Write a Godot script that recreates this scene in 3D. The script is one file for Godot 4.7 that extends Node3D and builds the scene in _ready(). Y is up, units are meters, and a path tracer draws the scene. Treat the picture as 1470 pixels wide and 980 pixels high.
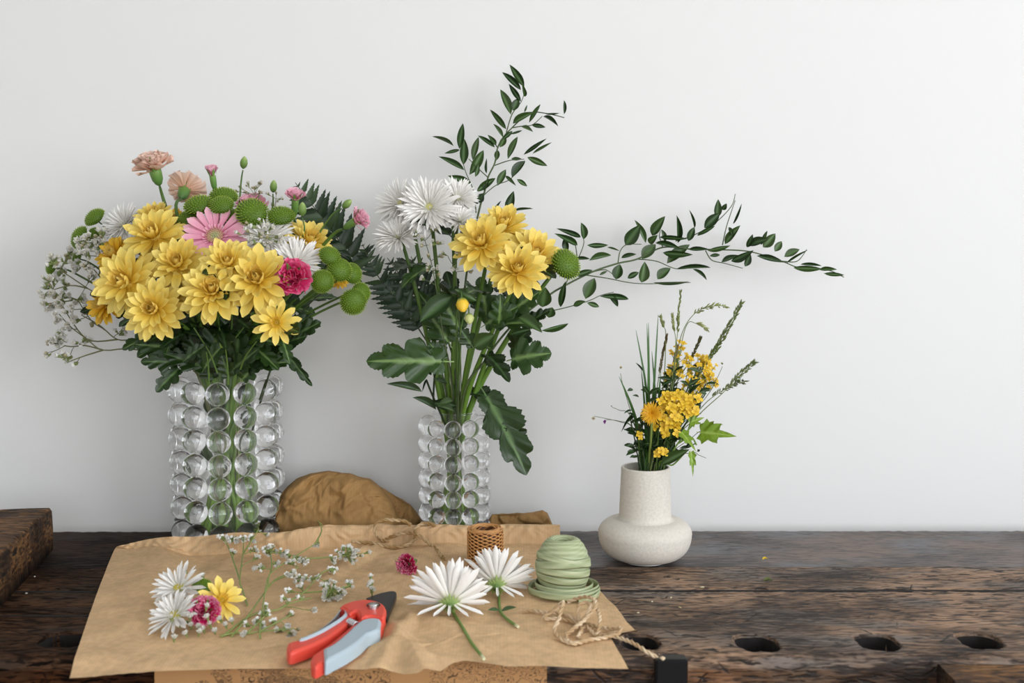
extends Node3D
# A bench against a white wall with three vases of flowers, wrapping paper and flower-cutting things.
const TB := 0.9          # bench top above the floor
const EYE := 0.42        # lens above the bench top
const F := 1600.0        # focal length in pixels of the 1470 x 980 frame
const PITCH := 0.09355   # the camera looks down 5.36 degrees
const WALL := -1.64      # front face of the back wall

var rng := RandomNumberGenerator.new()
var M := {}              # materials
var S := {}              # shared meshes
var used := {}
var nz := FastNoiseLite.new()

class Geo:
	var v := PackedVector3Array()
	var uv := PackedVector2Array()
	var c := PackedColorArray()
	var ix := PackedInt32Array()
	func vert(p: Vector3, col := Color.WHITE, t := Vector2.ZERO) -> int:
		v.append(p); c.append(col); uv.append(t)
		return v.size() - 1
	func tri(a: int, b: int, d: int) -> void:
		ix.append(a); ix.append(b); ix.append(d)
	# f(u, v) gives the point; front faces look along dP/du x dP/dv
	func grid(nu: int, nv: int, f: Callable, tint = null, wu := false, wv := false) -> void:
		var b := v.size()
		var cu := nu if wu else nu + 1
		var cv := nv if wv else nv + 1
		for j in cv:
			for i in cu:
				var a := float(i) / nu
				var d := float(j) / nv
				v.append(f.call(a, d))
				c.append(tint.call(a, d) if tint != null else Color.WHITE)
				uv.append(Vector2(a, d))
		for j in nv:
			var j1 := (j + 1) % cv
			for i in nu:
				var i1 := (i + 1) % cu
				var p := b + j * cv0(cu) + i
				p = b + j * cu + i
				var q := b + j * cu + i1
				var r := b + j1 * cu + i1
				var s := b + j1 * cu + i
				ix.append_array([p, r, q, p, s, r])
	func cv0(x: int) -> int:
		return x
	func fan(ring: PackedVector3Array, flip := false, col := Color.WHITE) -> void:
		var m := Vector3.ZERO
		for p in ring:
			m += p
		var k := vert(m / ring.size(), col)
		var b := v.size()
		for p in ring:
			vert(p, col)
		for i in ring.size():
			var j := (i + 1) % ring.size()
			if flip:
				tri(k, b + j, b + i)
			else:
				tri(k, b + i, b + j)
	func tube(pts: PackedVector3Array, radii, sides := 6, col = null, caps := true) -> void:
		var n := pts.size()
		if n < 2:
			return
		var side := Vector3.RIGHT
		var b := v.size()
		var first := PackedVector3Array()
		var last := PackedVector3Array()
		for i in n:
			var t := (pts[mini(i + 1, n - 1)] - pts[maxi(i - 1, 0)]).normalized()
			if t.length() < 0.5:
				t = Vector3.UP
			if i == 0:
				side = t.cross(Vector3.UP if absf(t.y) < 0.9 else Vector3.RIGHT)
			side = (side - t * side.dot(t)).normalized()
			var up := t.cross(side)
			var r: float = radii if radii is float else radii[i]
			for k in sides:
				var a := TAU * k / sides
				var p := pts[i] + (side * cos(a) + up * sin(a)) * r
				vert(p, col if col is Color else (col[i] if col != null else Color.WHITE), Vector2(float(k) / sides, float(i)))
				if i == 0:
					first.append(p)
				if i == n - 1:
					last.append(p)
		for i in n - 1:
			for k in sides:
				var k1 := (k + 1) % sides
				var p := b + i * sides + k
				var q := b + i * sides + k1
				ix.append_array([p, q + sides, q, p, p + sides, q + sides])
		if caps:
			fan(first, false, col if col is Color else (col[0] if col != null else Color.WHITE))
			fan(last, true, col if col is Color else (col[n - 1] if col != null else Color.WHITE))
	func lathe(prof: PackedVector2Array, seg: int, tint = null, wobble = null) -> void:   # profile (radius, height), from the bottom of the outside upwards
		var n := prof.size() - 1
		grid(seg, n, func(a, d):
			var k := int(roundf(d * n))
			var r := prof[k].x
			if wobble != null:
				r *= wobble.call(a, prof[k].y)
			return Vector3(cos(-a * TAU) * r, prof[k].y, sin(-a * TAU) * r), tint, true, false)
	func add(o: Geo, x: Transform3D, col = null) -> void:
		var b := v.size()
		for p in o.v:
			v.append(x * p)
		uv.append_array(o.uv)
		if col == null:
			c.append_array(o.c)
		else:
			for k in o.c:
				c.append(k * col)
		var flip := x.basis.determinant() < 0
		for i in range(0, o.ix.size(), 3):
			tri(b + o.ix[i], b + o.ix[i + (2 if flip else 1)], b + o.ix[i + (1 if flip else 2)])
	func box(x: Transform3D, size: Vector3, ch := 0.0) -> void:
		# each face its own corners; ch cuts the edges
		var h := size / 2.0
		var axes := [Vector3.RIGHT, Vector3.UP, Vector3.BACK]
		var pts := {}
		for ax in 3:
			for s in [-1.0, 1.0]:
				var n: Vector3 = axes[ax] * s
				var e: Vector3 = axes[(ax + 1) % 3]
				var g: Vector3 = axes[(ax + 2) % 3]
				var he: float = h[(ax + 1) % 3] - ch
				var hg: float = h[(ax + 2) % 3] - ch
				var o: Vector3 = n * h[ax]
				quad(x * (o - e * he - g * hg), x * (o + e * he - g * hg), x * (o + e * he + g * hg), x * (o - e * he + g * hg), s > 0)
		if ch > 0.0:
			for ax in 3:
				var a1 := (ax + 1) % 3
				var a2 := (ax + 2) % 3
				for s1 in [-1.0, 1.0]:
					for s2 in [-1.0, 1.0]:
						var l: Vector3 = axes[ax] * (h[ax] - ch)
						var p1: Vector3 = axes[a1] * s1 * h[a1] + axes[a2] * s2 * (h[a2] - ch)
						var p2: Vector3 = axes[a1] * s1 * (h[a1] - ch) + axes[a2] * s2 * h[a2]
						quad(x * (p1 - l), x * (p1 + l), x * (p2 + l), x * (p2 - l), s1 * s2 < 0)
			for sx in [-1.0, 1.0]:
				for sy in [-1.0, 1.0]:
					for sz in [-1.0, 1.0]:
						var k := Vector3(sx, sy, sz)
						var a := vert(x * (k * Vector3(h.x, h.y - ch, h.z - ch)))
						var b := vert(x * (k * Vector3(h.x - ch, h.y, h.z - ch)))
						var d := vert(x * (k * Vector3(h.x - ch, h.y - ch, h.z)))
						if sx * sy * sz > 0:
							tri(a, d, b)
						else:
							tri(a, b, d)
	func quad(a: Vector3, b: Vector3, d: Vector3, e: Vector3, out := true) -> void:
		var i := vert(a)
		vert(b); vert(d); vert(e)
		if out:
			ix.append_array([i, i + 2, i + 1, i, i + 3, i + 2])
		else:
			ix.append_array([i, i + 1, i + 2, i, i + 2, i + 3])
	func mesh() -> ArrayMesh:
		var n := PackedVector3Array()
		n.resize(v.size())
		for i in range(0, ix.size(), 3):
			var a := v[ix[i]]
			var k := (v[ix[i + 2]] - a).cross(v[ix[i + 1]] - a)
			n[ix[i]] += k
			n[ix[i + 1]] += k
			n[ix[i + 2]] += k
		for i in n.size():
			n[i] = n[i].normalized() if n[i].length_squared() > 1e-24 else Vector3.UP
		var arr := []
		arr.resize(Mesh.ARRAY_MAX)
		arr[Mesh.ARRAY_VERTEX] = v
		arr[Mesh.ARRAY_NORMAL] = n
		arr[Mesh.ARRAY_TEX_UV] = uv
		arr[Mesh.ARRAY_COLOR] = c
		arr[Mesh.ARRAY_INDEX] = ix
		var m := ArrayMesh.new()
		m.add_surface_from_arrays(Mesh.PRIMITIVE_TRIANGLES, arr)
		return m

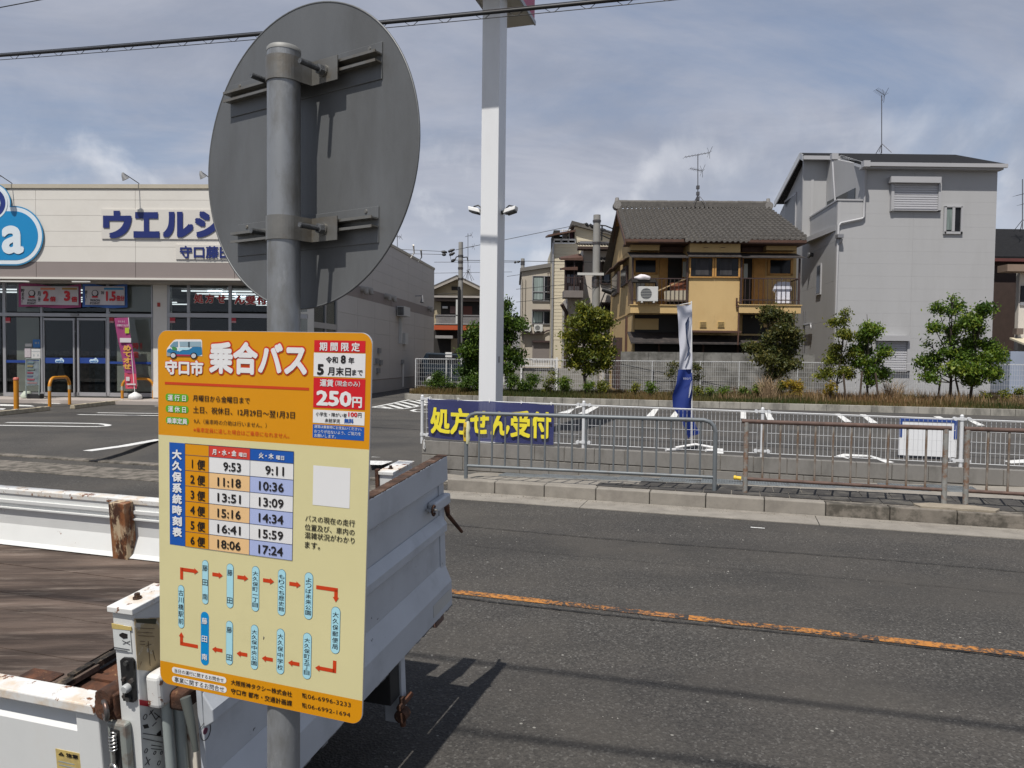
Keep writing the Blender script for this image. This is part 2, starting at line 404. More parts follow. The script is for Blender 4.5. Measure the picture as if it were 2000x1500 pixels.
# pavement base between kerb and wall
mb = MB(); us = [U0+i*.6 for i in range(28)]
def zp(u, v): 
    t = (v-8.42)/(vwall(u)-8.42); return .138+(zwall(u)-.138)*t
for a, b in zip(us[:-1], us[1:]):
    mb.quad(RD(a, 8.42, .138), RD(b, 8.42, .138), RD(b, vwall(b)+.1, zp(b, vwall(b)+.1)), RD(a, vwall(a)+.1, zp(a, vwall(a)+.1)))
pav = tag(mb.build('pavement', m_conc), kind='structure')
m_tile = M('dark_paver', (.040, .037, .034), .9, var=.3, vs=3, bump=.4, bs=80, dirt=(.13, .12, .10), da=.5, ds=5)
ut0 = -1.55
for k in range(6):
    v0 = 8.44+k*.302; u = ut0+(k % 2)*.15
    while u < 11:
        if v0+.3 < vwall(u)-.42:
            mb = MB(); z = [zp(u+a, v0+b)+rgen.uniform(.008, .013) for a, b in ((0, 0), (.294, 0), (.294, .294), (0, .294))]
            c = [RD(u+a, v0+b, 0) for a, b in ((0, 0), (.294, 0), (.294, .294), (0, .294))]
            mb.hexa([p+Vector((0, 0, zz-.03)) for p, zz in zip(c, z)]+[p+Vector((0, 0, zz)) for p, zz in zip(c, z)])
            mb.build('paving_tile', m_tile, pav)
        u += .302
# grate along the wall
mb = MB(); u = -2.9; wd = .30
while u < 2.6:
    vw = vwall(u)-.09
    for q in range(9):
        v = vw-wd*q/8
        mb.add([RD(u, v, zp(u, v)+.022), RD(u+.5, v, zp(u, v)+.022), RD(u+.5, v-.006, zp(u, v)+.022), RD(u, v-.006, zp(u, v)+.022),
                RD(u, v, zp(u, v)+.005), RD(u+.5, v, zp(u, v)+.005), RD(u+.5, v-.006, zp(u, v)+.005), RD(u, v-.006, zp(u, v)+.005)],
               [(0, 1, 2, 3), (0, 4, 5, 1), (3, 2, 6, 7)])
    for q in range(16):
        uu = u+q*.031
        mb.add([RD(uu, vw, zp(u, vw)+.02), RD(uu+.006, vw, zp(u, vw)+.02), RD(uu+.006, vw-wd, zp(u, vw-wd)+.02), RD(uu, vw-wd, zp(u, vw-wd)+.02)], [(0, 1, 2, 3)])
    u += .5
gr = thing('drain_grate', RD(0, vwall(0)-.3, .05), 'long galvanised drain grate at the foot of the concrete block wall', 'drain grate')
mb.build('grating', m_galv, gr)
mb = MB(); mb.quad(RD(-2.9, vwall(-2.9)-.39, zp(-2.9, vwall(-2.9)-.39)+.004), RD(2.6, vwall(2.6)-.39, zp(2.6, vwall(2.6)-.39)+.004), RD(2.6, vwall(2.6)-.09, zp(2.6, vwall(2.6)-.09)+.004), RD(-2.9, vwall(-2.9)-.09, zp(-2.9, vwall(-2.9)-.09)+.004))
mb.build('channel', m_black, gr)

# ================================================================ parking lot
a = RI(WA)
lotpts = [WA+Vector((0, .06, .2))]+[wallxy(WL)+Vector((0, .06, .2)), Vector((60, 4, .2)), Vector((120, 120, .2)), Vector((-120, 120, .2)), RD(-90, 9.95, .2), RD(-4.02, 9.95, .2)]
sheet('parking_lot', lotpts, m_lot)
mb = MB(); mb.poly([RD(-4.02, 9.25, .055), RD(-4.02, 9.95, .2), WA+Vector((0, .1, .2)), WA+Vector((0, .02, .06))]); tag(mb.build('lot_edge', m_lot), kind='structure')
# near road side pavement under the sign (kerb and pavement on the viewer's side)
rsheet('near_pavement', -90, 90, -6, -1.05, .15, .15, m_conc)
mb = MB(); f = Fr(RD(-20, -1.05), RD(1, 0), RD(0, 1)); mb.box(f, 0, 40, 0, .15, -.1, .152); tag(mb.build('near_kerb', m_conc, bevel=.01), kind='structure')

# painted markings
LZ = .205
def mark(name, pts, z=LZ, mat=None):
    mb = MB(); mb.poly([gz(x, y, z) for x, y in pts]); return mb.build(name, mat or m_mark, markings)
markings = tag(MB().build('lot_markings', None), kind='structure')
def stripe(pts, w, z=LZ, name='painted_line'):
    P = [gz(x, y, z) for x, y in pts]; mb = MB()
    L_, R_ = [], []
    for i, p in enumerate(P):
        t = (P[min(i+1, len(P)-1)]-P[max(i-1, 0)]).normalized(); n = Vector((-t.y, t.x, 0))
        L_.append(p+n*w/2); R_.append(p-n*w/2)
    for i in range(len(P)-1): mb.quad(L_[i], L_[i+1], R_[i+1], R_[i])
    return mb.build(name, m_mark, markings)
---
* [Exercise task]: Print the entries as they stand, first line through the line holding "var nz := FastNoiseLite.new()", with every picture removed.

* [Written response]:
Write a Godot script that recreates this scene in 3D. The script is one file for Godot 4.7 that extends Node3D and builds the scene in _ready(). Y is up, units are meters, and a path tracer draws the scene. Treat the picture as 1470 pixels wide and 980 pixels high.
extends Node3D
# A bench against a white wall with three vases of flowers, wrapping paper and flower-cutting things.
const TB := 0.9          # bench top above the floor
const EYE := 0.42        # lens above the bench top
const F := 1600.0        # focal length in pixels of the 1470 x 980 frame
const PITCH := 0.09355   # the camera looks down 5.36 degrees
const WALL := -1.64      # front face of the back wall

var rng := RandomNumberGenerator.new()
var M := {}              # materials
var S := {}              # shared meshes
var used := {}
var nz := FastNoiseLite.new()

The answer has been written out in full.